Exercise brief
Retype nothing except the lines below from the one with "Model this scene" through the one with "cy.sample_clamp_indirect = 6;", exactly, with images left out.

Raw data
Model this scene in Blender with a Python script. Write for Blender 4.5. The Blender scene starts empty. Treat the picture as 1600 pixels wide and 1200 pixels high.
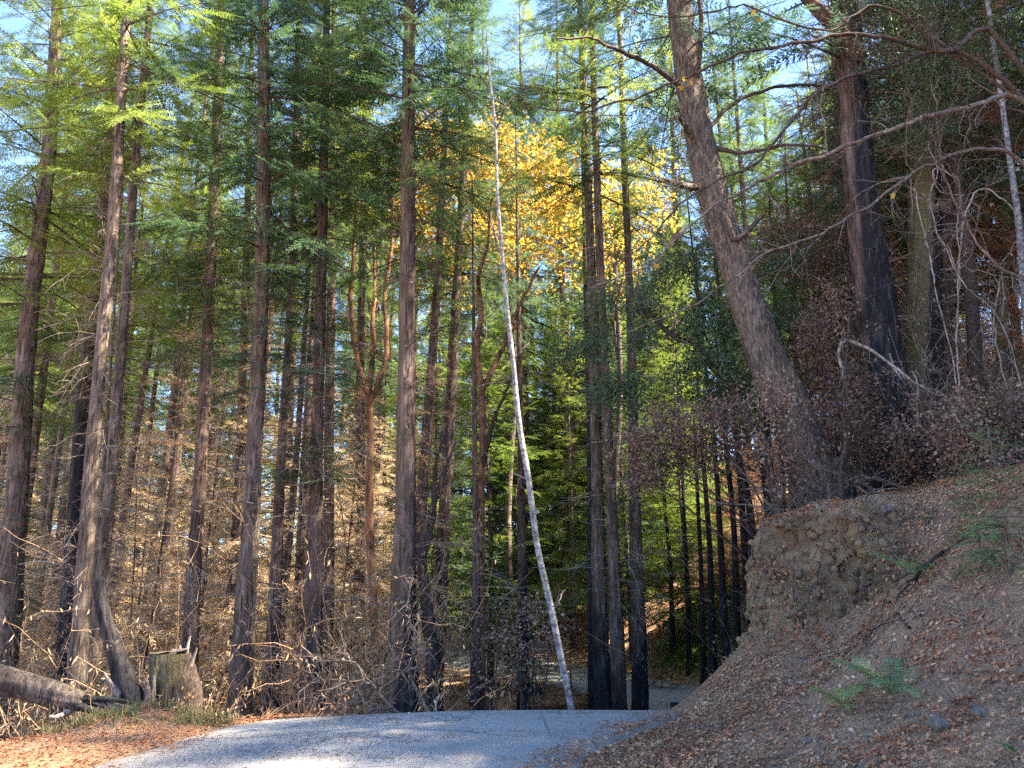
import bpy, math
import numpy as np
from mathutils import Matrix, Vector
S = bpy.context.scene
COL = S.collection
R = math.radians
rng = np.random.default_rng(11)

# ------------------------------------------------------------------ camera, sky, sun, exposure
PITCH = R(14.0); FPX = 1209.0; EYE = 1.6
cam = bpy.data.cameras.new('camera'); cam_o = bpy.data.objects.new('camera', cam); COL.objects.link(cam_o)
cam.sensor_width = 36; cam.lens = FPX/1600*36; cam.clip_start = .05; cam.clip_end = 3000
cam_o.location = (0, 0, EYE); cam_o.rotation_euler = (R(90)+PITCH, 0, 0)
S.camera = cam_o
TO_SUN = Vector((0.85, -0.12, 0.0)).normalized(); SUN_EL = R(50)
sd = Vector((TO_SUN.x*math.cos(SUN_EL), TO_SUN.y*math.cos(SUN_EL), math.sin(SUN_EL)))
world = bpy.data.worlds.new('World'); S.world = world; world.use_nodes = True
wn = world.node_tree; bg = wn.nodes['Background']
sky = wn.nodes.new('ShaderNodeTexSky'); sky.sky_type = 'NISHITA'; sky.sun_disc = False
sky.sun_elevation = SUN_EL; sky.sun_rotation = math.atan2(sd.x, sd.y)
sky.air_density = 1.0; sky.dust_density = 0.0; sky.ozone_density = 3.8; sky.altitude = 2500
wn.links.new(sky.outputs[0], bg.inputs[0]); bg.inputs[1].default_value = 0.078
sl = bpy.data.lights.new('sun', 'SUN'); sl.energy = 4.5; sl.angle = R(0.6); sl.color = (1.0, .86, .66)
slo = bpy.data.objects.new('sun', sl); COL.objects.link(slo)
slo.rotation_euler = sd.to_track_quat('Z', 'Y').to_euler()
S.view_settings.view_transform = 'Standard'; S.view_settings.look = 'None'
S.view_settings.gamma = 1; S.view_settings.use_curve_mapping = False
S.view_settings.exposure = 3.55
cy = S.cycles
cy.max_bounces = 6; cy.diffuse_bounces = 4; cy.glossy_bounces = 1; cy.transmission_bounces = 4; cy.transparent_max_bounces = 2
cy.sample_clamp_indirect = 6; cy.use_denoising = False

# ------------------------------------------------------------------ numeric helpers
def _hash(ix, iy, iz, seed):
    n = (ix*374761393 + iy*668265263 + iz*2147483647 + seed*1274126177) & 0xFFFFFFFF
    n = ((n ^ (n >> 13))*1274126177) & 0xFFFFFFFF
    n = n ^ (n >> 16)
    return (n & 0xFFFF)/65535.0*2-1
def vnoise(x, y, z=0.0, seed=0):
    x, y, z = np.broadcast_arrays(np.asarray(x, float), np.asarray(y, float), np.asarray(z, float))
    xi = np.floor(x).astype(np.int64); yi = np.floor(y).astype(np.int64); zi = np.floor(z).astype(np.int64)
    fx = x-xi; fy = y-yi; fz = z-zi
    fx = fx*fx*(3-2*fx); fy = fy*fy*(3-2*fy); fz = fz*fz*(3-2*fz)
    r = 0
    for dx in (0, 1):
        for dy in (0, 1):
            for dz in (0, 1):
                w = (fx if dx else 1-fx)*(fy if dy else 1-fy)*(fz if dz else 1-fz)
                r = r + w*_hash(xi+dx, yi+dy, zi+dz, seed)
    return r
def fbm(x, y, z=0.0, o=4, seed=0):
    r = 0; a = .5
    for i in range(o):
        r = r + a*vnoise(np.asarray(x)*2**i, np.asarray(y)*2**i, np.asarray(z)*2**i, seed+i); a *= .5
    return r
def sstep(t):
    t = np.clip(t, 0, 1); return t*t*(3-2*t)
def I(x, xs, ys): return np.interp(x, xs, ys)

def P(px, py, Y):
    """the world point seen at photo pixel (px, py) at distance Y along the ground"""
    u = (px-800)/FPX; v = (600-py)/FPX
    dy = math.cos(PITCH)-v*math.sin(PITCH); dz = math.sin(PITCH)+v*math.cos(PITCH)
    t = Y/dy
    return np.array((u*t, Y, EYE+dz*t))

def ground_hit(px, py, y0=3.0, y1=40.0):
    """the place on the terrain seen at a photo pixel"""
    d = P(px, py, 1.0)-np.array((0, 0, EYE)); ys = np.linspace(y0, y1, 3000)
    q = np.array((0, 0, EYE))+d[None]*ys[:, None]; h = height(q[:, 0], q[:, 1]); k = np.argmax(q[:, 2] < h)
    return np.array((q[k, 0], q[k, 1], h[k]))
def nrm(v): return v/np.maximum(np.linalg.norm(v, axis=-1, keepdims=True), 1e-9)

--

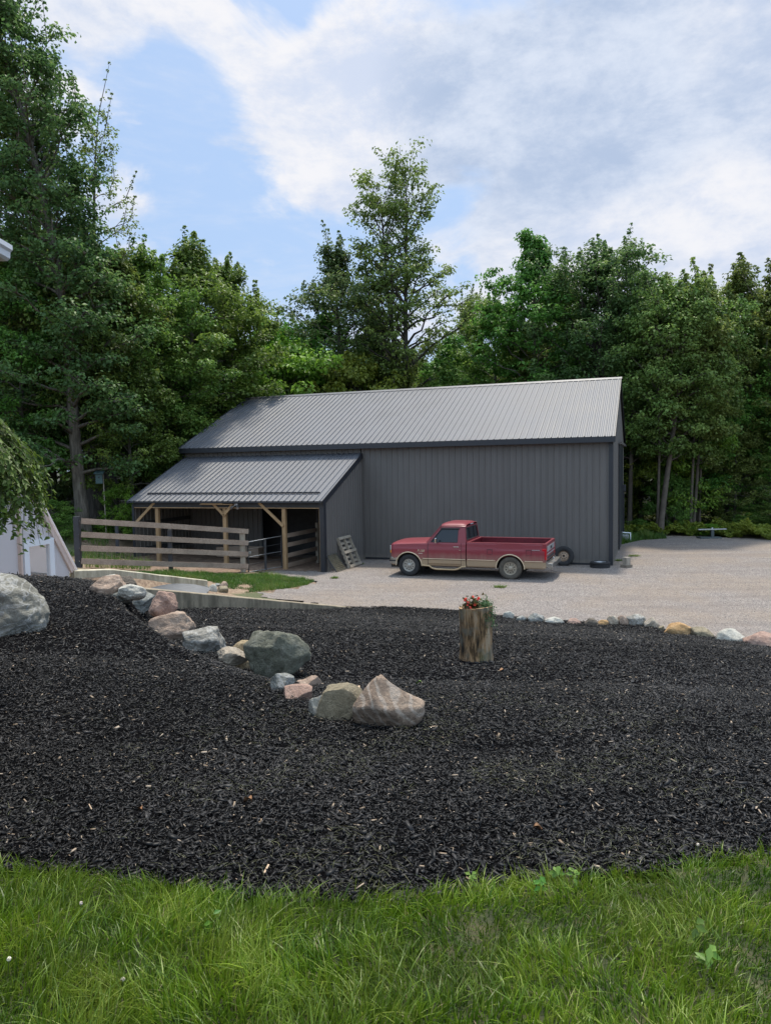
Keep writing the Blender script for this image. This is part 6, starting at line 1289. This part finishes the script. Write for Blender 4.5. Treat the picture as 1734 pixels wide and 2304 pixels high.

Task result
Model this scene in Blender with a Python script. Write for Blender 4.5. The Blender scene starts empty. Treat the picture as 1600 pixels wide and 1200 pixels high.
import bpy, math
import numpy as np
from mathutils import Matrix, Vector
S = bpy.context.scene
COL = S.collection
R = math.radians
rng = np.random.default_rng(11)

# ------------------------------------------------------------------ camera, sky, sun, exposure
PITCH = R(14.0); FPX = 1209.0; EYE = 1.6
cam = bpy.data.cameras.new('camera'); cam_o = bpy.data.objects.new('camera', cam); COL.objects.link(cam_o)
cam.sensor_width = 36; cam.lens = FPX/1600*36; cam.clip_start = .05; cam.clip_end = 3000
cam_o.location = (0, 0, EYE); cam_o.rotation_euler = (R(90)+PITCH, 0, 0)
S.camera = cam_o
TO_SUN = Vector((0.85, -0.12, 0.0)).normalized(); SUN_EL = R(50)
sd = Vector((TO_SUN.x*math.cos(SUN_EL), TO_SUN.y*math.cos(SUN_EL), math.sin(SUN_EL)))
world = bpy.data.worlds.new('World'); S.world = world; world.use_nodes = True
wn = world.node_tree; bg = wn.nodes['Background']
sky = wn.nodes.new('ShaderNodeTexSky'); sky.sky_type = 'NISHITA'; sky.sun_disc = False
sky.sun_elevation = SUN_EL; sky.sun_rotation = math.atan2(sd.x, sd.y)
sky.air_density = 1.0; sky.dust_density = 0.0; sky.ozone_density = 3.8; sky.altitude = 2500
wn.links.new(sky.outputs[0], bg.inputs[0]); bg.inputs[1].default_value = 0.078
sl = bpy.data.lights.new('sun', 'SUN'); sl.energy = 4.5; sl.angle = R(0.6); sl.color = (1.0, .86, .66)
slo = bpy.data.objects.new('sun', sl); COL.objects.link(slo)
slo.rotation_euler = sd.to_track_quat('Z', 'Y').to_euler()
S.view_settings.view_transform = 'Standard'; S.view_settings.look = 'None'
S.view_settings.gamma = 1; S.view_settings.use_curve_mapping = False
S.view_settings.exposure = 3.55
cy = S.cycles
cy.max_bounces = 6; cy.diffuse_bounces = 4; cy.glossy_bounces = 1; cy.transmission_bounces = 4; cy.transparent_max_bounces = 2
cy.sample_clamp_indirect = 6; cy.use_denoising = False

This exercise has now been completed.